If you look at airplanes, they stopped getting larger in any significant way after the B747.  They actually shrunk, so it wasn't infrastructure that was driving it... and the A380 is limited mostly by market forces.

What did explode instead was the amount of traffic.  10,000 flights in the air over the US during daytime...  An unthinkable number 30 years earlier.

I don't see why we need anything larger than a B747 for Mars.  So maybe one iteration beyond ITS.

However, I do think we will see 100 launch pads (probably offshore), and thousands of rockets flying up and down like airplanes from an airport.

I don't see the equivalent of sea transport happening, because I don't think you'll ever have a solar system global economy in the way you have it on Earth, because of the time constants.  (no real time communication, or any kind of reasonable transport times)

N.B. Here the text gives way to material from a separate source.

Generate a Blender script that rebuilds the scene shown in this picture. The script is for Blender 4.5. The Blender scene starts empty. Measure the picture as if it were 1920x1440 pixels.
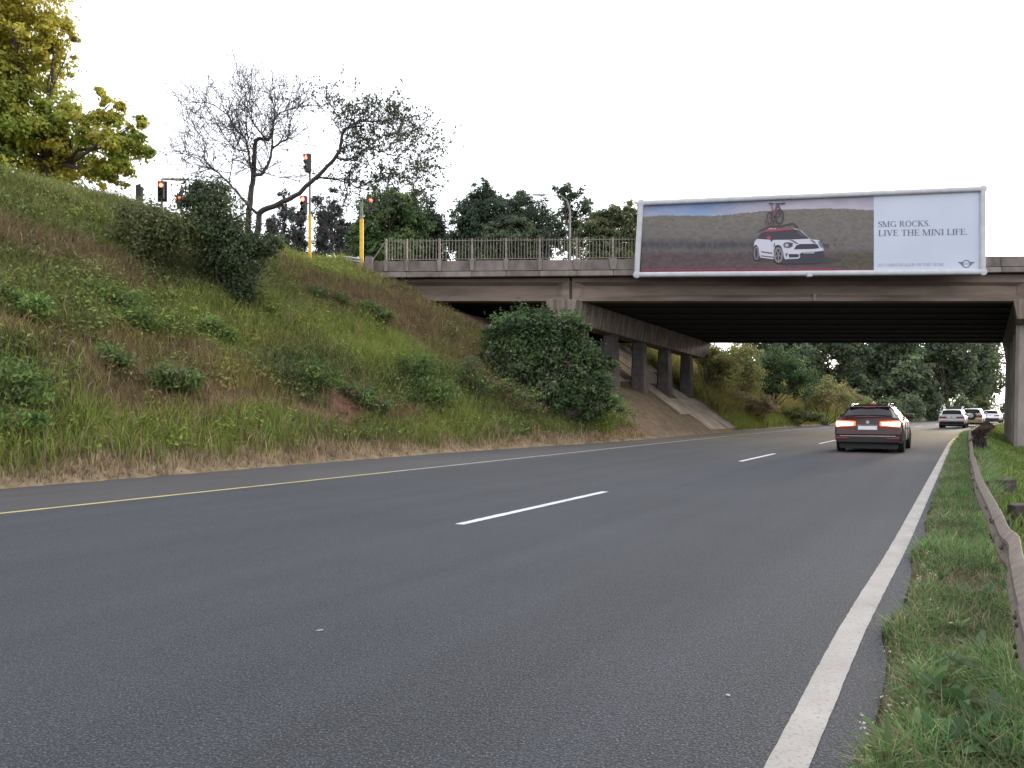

The plane analogy stands up somewhat, but for a trip to mars, as far as the ideal setup, I think a cruise ship has more similarities. You can't ask people to sit on a plane or something like a plane for 9 months; they would go crazy. You need room for privacy, room for socializing, and for a 9 month period which if far longer than most cruises, you are going to need some form of entertainment. If there is a large demand for trips to mars in the not too distant future, people will want to go in the largest and the most comfortable if the price is not too high, and that would add demand for bigger ships. I think Elon does an amazing job in his companies in realizing that looking and feeling cool and inspiring will eventually drive the success of the endeavor. We see this in ITS and its description and I think it will continue to get bigger for this reason.